## START

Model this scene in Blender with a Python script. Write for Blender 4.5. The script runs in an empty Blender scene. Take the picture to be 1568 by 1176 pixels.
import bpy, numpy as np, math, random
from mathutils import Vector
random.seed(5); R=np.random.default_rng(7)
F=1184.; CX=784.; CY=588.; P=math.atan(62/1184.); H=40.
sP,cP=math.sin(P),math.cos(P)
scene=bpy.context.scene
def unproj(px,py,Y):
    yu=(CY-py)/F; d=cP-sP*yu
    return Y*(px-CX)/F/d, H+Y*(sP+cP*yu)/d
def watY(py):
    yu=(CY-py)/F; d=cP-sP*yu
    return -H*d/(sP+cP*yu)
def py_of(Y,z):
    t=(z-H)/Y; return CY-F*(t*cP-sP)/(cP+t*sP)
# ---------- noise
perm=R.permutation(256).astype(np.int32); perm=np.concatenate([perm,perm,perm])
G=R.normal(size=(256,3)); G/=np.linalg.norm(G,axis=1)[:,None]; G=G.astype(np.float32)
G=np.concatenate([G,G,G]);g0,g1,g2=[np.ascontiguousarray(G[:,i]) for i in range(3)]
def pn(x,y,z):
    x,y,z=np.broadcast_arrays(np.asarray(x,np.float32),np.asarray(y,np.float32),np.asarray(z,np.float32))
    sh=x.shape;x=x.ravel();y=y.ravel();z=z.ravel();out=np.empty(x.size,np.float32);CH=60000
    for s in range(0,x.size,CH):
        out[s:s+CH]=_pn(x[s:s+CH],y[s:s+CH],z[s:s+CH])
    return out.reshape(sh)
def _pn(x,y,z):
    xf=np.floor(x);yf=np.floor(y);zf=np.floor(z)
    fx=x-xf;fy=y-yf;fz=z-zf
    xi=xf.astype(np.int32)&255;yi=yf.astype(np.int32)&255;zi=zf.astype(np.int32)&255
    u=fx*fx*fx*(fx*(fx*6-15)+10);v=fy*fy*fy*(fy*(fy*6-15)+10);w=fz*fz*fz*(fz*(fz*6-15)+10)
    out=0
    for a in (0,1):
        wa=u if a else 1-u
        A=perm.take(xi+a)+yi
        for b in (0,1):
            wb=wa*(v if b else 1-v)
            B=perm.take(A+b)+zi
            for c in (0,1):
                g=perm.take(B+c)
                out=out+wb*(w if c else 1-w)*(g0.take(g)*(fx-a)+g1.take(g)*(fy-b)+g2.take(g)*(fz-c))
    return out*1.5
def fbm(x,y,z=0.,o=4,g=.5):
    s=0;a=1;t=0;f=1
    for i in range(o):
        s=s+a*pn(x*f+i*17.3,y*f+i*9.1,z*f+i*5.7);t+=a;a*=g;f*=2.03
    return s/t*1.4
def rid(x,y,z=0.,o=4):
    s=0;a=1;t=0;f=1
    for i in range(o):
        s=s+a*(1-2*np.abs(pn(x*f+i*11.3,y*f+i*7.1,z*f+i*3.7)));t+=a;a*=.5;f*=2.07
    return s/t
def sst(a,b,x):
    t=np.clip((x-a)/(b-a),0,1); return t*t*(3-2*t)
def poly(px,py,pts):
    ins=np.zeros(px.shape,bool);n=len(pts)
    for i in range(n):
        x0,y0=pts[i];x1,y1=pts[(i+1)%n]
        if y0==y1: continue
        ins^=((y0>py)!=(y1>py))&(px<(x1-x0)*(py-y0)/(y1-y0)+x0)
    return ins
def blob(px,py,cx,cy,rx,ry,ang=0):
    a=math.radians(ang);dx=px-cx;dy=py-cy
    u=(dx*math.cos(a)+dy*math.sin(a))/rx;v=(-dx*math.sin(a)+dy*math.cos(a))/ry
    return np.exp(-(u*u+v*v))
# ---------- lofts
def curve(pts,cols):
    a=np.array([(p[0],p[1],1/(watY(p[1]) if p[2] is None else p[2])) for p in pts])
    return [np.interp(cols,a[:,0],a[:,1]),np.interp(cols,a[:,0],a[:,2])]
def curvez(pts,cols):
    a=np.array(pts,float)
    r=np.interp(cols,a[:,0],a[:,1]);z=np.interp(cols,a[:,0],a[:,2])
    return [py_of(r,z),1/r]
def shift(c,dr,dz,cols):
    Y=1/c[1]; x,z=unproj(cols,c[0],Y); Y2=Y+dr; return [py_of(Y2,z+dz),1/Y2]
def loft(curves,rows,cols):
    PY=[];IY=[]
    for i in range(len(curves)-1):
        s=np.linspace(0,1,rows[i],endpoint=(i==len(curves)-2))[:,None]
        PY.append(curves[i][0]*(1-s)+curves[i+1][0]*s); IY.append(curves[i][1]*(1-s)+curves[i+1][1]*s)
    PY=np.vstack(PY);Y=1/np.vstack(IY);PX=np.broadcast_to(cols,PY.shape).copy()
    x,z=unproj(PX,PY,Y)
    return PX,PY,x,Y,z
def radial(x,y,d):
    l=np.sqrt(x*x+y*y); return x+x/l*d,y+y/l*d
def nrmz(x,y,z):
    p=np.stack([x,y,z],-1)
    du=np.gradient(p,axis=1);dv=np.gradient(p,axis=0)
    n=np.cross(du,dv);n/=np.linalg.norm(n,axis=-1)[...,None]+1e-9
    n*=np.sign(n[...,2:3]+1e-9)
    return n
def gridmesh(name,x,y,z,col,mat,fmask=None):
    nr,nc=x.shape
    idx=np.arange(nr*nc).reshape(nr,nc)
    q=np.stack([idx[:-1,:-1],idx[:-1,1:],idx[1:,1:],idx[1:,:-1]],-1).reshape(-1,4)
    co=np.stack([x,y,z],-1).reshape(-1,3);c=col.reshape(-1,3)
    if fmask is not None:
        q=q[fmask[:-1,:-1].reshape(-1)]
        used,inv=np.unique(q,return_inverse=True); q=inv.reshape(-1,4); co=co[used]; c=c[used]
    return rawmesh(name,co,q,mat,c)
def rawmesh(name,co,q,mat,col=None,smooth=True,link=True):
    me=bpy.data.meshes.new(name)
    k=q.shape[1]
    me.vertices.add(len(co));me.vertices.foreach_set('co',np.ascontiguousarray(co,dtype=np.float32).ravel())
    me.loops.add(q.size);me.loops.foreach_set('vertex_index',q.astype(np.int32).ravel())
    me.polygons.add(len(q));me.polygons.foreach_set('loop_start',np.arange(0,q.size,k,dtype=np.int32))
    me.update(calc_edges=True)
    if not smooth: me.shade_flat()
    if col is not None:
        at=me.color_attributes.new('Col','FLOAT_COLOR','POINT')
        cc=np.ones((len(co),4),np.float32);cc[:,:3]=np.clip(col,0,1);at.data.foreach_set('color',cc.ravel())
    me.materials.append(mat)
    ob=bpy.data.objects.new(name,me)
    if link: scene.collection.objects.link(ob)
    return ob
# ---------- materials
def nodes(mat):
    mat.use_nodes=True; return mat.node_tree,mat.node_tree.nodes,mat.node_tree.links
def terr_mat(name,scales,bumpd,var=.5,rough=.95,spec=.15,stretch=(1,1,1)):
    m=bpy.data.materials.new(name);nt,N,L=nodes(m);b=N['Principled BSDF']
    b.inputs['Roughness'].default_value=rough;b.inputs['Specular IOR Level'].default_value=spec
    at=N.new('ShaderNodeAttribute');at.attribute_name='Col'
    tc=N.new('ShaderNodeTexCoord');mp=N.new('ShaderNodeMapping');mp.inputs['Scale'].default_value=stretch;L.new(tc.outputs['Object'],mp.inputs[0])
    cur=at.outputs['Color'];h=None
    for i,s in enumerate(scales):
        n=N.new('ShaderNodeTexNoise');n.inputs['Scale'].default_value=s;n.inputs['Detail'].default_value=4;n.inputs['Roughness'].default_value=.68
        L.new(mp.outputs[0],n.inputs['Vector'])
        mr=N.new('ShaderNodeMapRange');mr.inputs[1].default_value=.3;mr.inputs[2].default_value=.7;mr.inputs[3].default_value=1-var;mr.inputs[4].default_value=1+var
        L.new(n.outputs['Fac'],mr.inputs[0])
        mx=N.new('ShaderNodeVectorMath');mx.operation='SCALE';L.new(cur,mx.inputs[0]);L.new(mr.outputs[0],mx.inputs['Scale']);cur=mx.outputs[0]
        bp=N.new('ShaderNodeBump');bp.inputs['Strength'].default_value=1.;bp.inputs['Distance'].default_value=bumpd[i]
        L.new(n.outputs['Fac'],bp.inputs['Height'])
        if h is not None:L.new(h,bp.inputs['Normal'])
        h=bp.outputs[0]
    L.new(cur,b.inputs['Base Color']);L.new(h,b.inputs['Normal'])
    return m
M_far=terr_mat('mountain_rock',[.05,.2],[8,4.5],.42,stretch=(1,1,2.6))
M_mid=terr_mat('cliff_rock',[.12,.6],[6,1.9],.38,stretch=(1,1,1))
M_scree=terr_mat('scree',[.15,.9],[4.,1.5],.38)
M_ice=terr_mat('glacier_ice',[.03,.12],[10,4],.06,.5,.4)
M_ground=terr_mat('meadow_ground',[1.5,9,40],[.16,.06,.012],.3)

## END

● What to do: Collect each line above holding the string "empty".

● Final result:
Model this scene in Blender with a Python script. Write for Blender 4.5. The script runs in an empty Blender scene. Take the picture to be 1568 by 1176 pixels.
    sh=x.shape;x=x.ravel();y=y.ravel();z=z.ravel();out=np.empty(x.size,np.float32);CH=60000